> WHAT TO PRODUCE: Copy out each line that has "pixels" in it.

> INFORMATION SUPPLIED:
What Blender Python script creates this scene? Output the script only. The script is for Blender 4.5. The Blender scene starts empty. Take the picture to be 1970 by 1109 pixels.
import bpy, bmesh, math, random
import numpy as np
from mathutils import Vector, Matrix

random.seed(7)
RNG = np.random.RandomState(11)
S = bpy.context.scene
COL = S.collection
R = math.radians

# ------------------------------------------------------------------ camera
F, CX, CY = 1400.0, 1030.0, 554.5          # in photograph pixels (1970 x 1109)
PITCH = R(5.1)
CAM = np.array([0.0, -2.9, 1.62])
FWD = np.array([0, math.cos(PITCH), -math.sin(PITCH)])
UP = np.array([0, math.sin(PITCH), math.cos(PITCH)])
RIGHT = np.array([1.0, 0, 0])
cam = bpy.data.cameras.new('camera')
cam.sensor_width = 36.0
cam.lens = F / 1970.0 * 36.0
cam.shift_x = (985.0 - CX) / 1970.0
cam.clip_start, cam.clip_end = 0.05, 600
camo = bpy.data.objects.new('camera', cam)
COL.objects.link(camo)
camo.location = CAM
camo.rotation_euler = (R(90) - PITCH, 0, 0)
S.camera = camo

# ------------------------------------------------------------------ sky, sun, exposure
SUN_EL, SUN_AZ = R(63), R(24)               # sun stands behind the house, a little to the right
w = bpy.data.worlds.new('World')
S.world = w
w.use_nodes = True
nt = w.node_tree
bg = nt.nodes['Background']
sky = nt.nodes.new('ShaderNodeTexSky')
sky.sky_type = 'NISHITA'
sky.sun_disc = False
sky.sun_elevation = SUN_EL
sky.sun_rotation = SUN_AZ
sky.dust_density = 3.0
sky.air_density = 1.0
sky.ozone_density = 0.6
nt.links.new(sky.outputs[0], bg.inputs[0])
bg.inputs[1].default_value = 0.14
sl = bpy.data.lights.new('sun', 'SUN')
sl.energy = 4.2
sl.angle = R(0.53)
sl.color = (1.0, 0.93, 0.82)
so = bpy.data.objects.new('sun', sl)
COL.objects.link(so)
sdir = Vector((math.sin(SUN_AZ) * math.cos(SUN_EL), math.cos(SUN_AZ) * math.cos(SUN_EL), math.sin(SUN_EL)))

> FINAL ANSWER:
What Blender Python script creates this scene? Output the script only. The script is for Blender 4.5. The Blender scene starts empty. Take the picture to be 1970 by 1109 pixels.
F, CX, CY = 1400.0, 1030.0, 554.5          # in photograph pixels (1970 x 1109)